The Rev. Pierre Blet, the Vatican’s leading historian on the World War II period, told a news conference at the Vatican on Friday that Pope Pius XII “certainly was not” an anti-Semite.

“He helped the Jews,” said Blet, a French Jesuit, who held the news conference along with senior Cardinal Pio Laghi.

“The public silence [of Pius XII] was the cover for a secret activity through Vatican embassies and bishoprics to try to stop the deportations,” Blet said.

These activities, he said, helped save hundreds of thousands of lives.

The news conference was held to present the Italian edition of Blet’s book, “Pius XII and the Second World War in the Vatican Archives.” The book is a selection of documents included in 12 volumes edited by Blet and other Vatican historians between 1965 and 1981.

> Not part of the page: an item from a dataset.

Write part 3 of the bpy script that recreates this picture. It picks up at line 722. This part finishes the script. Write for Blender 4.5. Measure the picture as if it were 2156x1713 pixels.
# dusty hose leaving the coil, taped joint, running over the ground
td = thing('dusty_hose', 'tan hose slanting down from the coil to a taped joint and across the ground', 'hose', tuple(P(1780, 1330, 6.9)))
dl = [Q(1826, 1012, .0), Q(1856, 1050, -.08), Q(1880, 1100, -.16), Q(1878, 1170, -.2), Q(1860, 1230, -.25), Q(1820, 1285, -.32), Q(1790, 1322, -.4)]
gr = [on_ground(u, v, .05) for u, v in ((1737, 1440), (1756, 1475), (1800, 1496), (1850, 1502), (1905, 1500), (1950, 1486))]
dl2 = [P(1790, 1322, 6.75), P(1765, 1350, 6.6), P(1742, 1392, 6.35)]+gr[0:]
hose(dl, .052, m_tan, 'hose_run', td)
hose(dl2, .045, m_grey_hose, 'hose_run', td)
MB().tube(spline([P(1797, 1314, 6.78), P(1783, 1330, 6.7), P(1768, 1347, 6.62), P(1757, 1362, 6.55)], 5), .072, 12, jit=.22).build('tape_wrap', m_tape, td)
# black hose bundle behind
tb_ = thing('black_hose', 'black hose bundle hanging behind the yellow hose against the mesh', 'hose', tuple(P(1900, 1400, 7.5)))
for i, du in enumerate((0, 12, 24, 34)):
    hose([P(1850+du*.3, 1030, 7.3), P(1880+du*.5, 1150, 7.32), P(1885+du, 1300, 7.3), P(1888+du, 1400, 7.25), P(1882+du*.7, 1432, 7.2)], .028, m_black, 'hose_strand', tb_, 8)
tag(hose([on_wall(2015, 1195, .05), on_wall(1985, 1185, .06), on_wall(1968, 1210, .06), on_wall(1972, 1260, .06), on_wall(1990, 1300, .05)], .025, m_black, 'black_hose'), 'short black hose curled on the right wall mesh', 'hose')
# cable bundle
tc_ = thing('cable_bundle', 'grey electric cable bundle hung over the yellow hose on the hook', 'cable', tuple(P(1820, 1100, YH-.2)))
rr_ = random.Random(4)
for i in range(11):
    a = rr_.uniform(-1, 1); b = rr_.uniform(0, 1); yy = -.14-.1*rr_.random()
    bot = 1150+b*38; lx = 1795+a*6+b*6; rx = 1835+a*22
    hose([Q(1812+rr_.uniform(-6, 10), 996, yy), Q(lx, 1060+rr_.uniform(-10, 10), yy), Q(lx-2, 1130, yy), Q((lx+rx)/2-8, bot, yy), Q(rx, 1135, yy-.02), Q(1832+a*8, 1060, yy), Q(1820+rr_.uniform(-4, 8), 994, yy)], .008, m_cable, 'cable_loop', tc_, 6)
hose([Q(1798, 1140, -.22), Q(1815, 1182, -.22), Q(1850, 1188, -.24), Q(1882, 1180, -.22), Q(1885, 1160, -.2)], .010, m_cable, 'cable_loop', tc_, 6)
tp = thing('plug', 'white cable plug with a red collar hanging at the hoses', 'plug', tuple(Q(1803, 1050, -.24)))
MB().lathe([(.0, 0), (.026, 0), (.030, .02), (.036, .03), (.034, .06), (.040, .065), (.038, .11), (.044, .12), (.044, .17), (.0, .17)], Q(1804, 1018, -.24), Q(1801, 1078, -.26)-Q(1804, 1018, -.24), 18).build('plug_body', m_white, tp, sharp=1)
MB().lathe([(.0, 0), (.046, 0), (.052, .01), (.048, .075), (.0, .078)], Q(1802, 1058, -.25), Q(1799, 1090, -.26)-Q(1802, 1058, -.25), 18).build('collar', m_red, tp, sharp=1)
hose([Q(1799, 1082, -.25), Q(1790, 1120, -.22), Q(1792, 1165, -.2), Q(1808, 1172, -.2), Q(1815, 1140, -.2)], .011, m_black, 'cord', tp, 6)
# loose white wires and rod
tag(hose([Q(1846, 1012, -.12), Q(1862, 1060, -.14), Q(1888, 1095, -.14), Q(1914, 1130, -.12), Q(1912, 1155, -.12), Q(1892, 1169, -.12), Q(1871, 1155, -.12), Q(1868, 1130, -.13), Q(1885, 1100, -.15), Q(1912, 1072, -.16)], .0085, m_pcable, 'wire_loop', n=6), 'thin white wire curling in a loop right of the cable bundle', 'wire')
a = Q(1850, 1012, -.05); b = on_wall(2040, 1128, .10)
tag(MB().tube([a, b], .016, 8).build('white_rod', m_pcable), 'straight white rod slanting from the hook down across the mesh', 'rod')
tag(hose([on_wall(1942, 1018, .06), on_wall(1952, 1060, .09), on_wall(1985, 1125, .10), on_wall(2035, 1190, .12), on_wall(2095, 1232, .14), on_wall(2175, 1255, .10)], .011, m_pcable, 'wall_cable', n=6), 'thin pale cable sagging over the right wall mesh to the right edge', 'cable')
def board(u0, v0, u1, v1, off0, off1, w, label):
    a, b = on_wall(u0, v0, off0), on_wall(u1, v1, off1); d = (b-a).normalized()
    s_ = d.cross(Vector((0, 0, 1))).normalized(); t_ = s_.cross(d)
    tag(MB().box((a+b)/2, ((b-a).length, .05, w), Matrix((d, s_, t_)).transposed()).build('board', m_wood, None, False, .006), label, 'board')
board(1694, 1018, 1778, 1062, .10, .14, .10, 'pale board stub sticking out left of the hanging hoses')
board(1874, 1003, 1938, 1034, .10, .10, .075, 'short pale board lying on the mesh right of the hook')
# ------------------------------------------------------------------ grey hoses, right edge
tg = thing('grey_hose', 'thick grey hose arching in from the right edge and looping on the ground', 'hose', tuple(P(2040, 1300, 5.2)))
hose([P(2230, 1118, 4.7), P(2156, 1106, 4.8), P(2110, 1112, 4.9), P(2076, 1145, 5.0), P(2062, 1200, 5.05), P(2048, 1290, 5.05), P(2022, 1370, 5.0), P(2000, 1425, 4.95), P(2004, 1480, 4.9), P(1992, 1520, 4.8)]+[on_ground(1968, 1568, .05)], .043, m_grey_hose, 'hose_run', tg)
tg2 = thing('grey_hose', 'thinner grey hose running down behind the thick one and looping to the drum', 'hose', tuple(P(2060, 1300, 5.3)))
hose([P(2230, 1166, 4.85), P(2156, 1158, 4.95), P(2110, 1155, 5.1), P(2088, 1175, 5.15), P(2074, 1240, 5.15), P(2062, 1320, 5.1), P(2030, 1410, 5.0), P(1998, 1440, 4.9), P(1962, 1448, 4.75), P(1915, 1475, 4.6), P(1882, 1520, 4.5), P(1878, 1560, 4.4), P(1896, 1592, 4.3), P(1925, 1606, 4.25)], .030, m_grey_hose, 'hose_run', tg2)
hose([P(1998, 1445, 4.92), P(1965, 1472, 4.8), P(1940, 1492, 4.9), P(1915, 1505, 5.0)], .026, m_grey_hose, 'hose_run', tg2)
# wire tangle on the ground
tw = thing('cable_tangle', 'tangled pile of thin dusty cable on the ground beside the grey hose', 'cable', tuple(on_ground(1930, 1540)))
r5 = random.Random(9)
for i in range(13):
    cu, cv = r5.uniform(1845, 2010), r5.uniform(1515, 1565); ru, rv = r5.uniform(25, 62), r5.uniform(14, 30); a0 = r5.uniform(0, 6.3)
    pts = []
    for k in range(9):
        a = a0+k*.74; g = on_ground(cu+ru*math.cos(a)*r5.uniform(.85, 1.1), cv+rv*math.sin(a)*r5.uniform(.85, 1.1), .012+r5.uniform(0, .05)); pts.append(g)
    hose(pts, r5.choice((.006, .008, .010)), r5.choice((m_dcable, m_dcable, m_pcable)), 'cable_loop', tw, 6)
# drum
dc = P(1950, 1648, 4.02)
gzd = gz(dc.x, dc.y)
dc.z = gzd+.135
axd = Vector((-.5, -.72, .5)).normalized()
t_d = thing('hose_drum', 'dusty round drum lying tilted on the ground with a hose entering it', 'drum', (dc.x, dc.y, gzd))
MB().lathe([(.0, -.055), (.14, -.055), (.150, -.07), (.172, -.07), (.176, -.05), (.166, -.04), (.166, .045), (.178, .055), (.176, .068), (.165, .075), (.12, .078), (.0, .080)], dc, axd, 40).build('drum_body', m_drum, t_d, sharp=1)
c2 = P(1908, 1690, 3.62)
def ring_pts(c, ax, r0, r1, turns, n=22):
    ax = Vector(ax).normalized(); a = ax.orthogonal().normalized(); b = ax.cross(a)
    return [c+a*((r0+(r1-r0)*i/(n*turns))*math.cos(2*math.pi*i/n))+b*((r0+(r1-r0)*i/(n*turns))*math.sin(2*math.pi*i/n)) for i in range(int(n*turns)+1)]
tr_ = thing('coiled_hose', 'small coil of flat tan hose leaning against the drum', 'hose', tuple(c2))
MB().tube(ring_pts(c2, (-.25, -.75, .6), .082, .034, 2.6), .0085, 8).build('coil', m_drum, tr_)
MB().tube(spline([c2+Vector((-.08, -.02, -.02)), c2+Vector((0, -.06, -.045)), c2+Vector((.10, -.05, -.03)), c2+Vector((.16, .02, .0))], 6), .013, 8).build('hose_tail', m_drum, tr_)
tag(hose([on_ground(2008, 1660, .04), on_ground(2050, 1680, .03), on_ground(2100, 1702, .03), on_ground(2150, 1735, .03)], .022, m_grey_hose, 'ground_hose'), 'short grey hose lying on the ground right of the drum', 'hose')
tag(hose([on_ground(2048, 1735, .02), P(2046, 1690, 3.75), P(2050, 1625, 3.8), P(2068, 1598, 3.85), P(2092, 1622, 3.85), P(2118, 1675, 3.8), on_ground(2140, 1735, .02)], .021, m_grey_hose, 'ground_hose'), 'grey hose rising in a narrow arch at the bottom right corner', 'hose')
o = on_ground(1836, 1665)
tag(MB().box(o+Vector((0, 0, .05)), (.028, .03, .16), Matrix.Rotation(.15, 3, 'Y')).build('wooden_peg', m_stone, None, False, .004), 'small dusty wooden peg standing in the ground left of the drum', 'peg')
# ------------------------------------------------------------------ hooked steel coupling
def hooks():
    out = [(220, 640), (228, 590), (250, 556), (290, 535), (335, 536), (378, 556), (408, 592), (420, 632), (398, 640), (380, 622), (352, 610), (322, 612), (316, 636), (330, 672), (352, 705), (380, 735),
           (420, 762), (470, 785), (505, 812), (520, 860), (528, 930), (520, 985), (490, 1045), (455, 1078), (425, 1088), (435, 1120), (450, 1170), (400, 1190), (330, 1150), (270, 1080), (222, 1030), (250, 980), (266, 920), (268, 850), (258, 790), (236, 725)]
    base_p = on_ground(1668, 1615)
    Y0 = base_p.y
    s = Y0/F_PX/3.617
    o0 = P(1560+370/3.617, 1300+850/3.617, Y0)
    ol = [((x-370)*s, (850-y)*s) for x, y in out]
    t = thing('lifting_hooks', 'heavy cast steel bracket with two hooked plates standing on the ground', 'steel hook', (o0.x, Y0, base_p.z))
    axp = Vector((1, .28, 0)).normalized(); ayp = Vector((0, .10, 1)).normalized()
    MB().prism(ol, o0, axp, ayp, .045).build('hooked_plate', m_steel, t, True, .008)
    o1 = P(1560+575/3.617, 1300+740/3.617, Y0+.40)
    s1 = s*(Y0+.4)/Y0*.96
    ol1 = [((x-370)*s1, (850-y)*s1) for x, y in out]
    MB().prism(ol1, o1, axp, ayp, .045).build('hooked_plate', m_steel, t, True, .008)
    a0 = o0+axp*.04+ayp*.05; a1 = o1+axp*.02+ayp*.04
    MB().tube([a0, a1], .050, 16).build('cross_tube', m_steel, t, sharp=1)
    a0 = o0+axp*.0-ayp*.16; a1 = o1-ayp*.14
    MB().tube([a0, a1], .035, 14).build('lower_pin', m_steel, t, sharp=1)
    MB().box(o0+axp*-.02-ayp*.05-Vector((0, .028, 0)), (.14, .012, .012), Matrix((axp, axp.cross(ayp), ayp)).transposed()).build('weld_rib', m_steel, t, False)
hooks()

Publication of Blet’s book comes amid controversy over possible Vatican plans to beatify Pius and amid mounting calls by Jewish groups to open the Vatican wartime archives to outside researchers. The beatification process is the last step before someone is made a saint.

Blet’s book follows a furor raised by a new biography of Pius XII by British author John Cornwell, who claimed to have had access to secret documents.

Cornwell’s book, “Hitler’s Pope: the Secret History of Pius XII,” charges that Pius XII, who held great sympathy for Germans and Germany, was a deep-seated anti-Semite who favored Hitler’s rise to power.

Blet attacked Cornwell and his arguments, saying it is clear that Cornwell “is not a historian.”

“There is no doubt that Pius XII liked Germans but saying he was a Nazi sympathizer is something else,” he said.

Blet and Laghi said Pius XII had not known about the extent of Hitler’s plans to eradicate the Jews from Europe.

“You have to be careful when judging the past not to use the criteria of the present,” said Laghi. “There were no satellites at the time.

“The Nazis kept things secret and hidden for as long as they could.”

Laghi and Blet also reiterated the Vatican’s long-standing position that Pius XII chose to work behind the scenes to help Jews after bishops in Poland and Germany warned him of the possible repercussions should he “raise (his) voice too loud.”

To support this position, Blet quoted from a 1943 speech by Pius: “Every word I say which is addressed to authorities … has to be seriously thought out and measured in the interest of those very people who are suffering so as not to involuntarily make their situation even more grave.”